The forum drama has undoubtedly been better than any Dragon Age or Mass Effect game.
Origins is my favourite of the lot, but I think a lot of that comes down to good timing. At the time, classical non-action RPGs were on the heavy decline outside of niche games like the Drakensang games or one man indie developers like Spideweb Studios.
The issue is that since Origins came out, there was probably a fundamental misunderstanding of what made Dragon Age successful (a modernisation of the classic RPG formula at the AAA level, in a market hungry for them). To my mind, there was this notion within the company that the writing and story of BioWare was the root cause for it's success, because BioWare's "always been good at stories". Which led to Dragon Age 2 and DA:I.

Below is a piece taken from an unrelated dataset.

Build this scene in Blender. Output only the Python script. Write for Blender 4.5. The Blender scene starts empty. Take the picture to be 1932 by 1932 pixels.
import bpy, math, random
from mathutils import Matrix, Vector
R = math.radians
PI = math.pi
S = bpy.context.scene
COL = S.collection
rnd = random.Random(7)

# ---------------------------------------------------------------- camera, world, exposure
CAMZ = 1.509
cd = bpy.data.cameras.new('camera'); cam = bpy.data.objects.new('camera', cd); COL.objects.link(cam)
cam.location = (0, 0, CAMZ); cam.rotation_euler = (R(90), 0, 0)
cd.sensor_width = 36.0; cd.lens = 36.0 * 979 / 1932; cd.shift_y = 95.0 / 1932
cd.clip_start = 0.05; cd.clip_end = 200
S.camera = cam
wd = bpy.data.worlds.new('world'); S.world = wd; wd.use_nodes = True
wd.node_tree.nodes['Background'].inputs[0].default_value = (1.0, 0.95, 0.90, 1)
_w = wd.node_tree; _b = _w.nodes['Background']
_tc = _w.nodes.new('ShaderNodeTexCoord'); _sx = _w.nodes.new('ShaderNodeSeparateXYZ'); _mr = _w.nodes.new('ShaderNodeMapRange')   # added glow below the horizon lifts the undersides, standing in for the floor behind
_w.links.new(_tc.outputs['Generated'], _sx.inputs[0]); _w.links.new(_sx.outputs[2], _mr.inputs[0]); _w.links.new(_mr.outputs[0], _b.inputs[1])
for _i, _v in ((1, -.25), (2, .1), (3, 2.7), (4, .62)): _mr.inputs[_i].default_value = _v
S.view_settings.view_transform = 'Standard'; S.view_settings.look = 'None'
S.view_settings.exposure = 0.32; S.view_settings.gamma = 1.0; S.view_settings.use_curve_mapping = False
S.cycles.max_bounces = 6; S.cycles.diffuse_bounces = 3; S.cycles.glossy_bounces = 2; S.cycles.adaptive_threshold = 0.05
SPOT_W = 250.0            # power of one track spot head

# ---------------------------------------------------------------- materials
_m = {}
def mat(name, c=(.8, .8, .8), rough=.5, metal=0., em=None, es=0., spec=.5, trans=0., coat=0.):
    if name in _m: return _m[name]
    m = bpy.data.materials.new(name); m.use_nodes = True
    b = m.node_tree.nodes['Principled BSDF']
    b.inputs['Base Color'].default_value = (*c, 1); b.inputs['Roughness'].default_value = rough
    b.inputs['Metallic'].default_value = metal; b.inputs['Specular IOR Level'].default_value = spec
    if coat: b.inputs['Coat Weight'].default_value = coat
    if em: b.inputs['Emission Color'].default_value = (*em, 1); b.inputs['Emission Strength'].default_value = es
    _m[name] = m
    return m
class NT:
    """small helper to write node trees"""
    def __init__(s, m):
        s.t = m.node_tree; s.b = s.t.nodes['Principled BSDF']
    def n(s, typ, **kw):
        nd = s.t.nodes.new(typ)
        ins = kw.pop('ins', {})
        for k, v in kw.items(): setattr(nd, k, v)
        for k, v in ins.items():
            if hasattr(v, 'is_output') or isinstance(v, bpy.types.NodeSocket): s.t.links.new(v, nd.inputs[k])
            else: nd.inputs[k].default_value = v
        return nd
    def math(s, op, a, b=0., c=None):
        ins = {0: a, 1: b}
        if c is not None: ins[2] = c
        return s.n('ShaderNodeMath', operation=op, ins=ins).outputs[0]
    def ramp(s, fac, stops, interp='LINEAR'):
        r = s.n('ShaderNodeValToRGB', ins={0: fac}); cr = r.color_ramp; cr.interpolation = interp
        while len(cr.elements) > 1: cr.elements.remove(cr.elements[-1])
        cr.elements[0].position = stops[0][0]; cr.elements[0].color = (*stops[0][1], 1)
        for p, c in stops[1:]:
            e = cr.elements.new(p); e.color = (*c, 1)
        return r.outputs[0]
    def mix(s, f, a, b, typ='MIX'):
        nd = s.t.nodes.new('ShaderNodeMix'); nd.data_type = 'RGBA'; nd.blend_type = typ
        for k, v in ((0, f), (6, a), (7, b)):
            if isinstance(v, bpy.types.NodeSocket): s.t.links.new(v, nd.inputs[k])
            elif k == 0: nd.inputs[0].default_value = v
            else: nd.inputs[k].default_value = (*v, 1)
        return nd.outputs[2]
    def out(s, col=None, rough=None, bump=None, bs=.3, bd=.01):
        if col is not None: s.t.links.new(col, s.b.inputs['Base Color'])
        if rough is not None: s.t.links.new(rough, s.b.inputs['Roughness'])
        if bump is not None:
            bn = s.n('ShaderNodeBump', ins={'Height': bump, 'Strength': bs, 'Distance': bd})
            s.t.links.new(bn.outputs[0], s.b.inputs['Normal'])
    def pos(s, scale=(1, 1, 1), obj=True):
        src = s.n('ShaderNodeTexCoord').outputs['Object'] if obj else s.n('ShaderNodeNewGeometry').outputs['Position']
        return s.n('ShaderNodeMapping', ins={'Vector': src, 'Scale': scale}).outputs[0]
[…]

Now I'm not saying DA:I is disastrous or anything like that, but there seems to be an inordinate amount of pressure on BioWare's writing team to mask an otherwise disjointed and somewhat aimless experience. The series has kind of lost it's anchoring goal beyond continuation of the story, and DA:I looks rather like Guild Wars 2 with fancy cinematics and permanent companions.
I don't know. I mean, say what you will about Mass Effect, but the overarching design goal with regards to the player experience and the ways to accomplish that have always been set in one direction. Whereas Dragon Age is all over the place and doesn't know what kind of experience it wants to give to players, beyond snappy character dialog, sex jokes, and "the story". It all feels kind of aimless.
So even though I liked Origins the most by far, I'd have to side with Mass Effect. Even if you don't like how it turned out story-wise, you can't deny that the player experience became more refined and fine tuned in a way where you can see the progression between games.
For what it's worth, this isn't just a BioWare issue, it's something plaguing studios like Piranha Bytes too.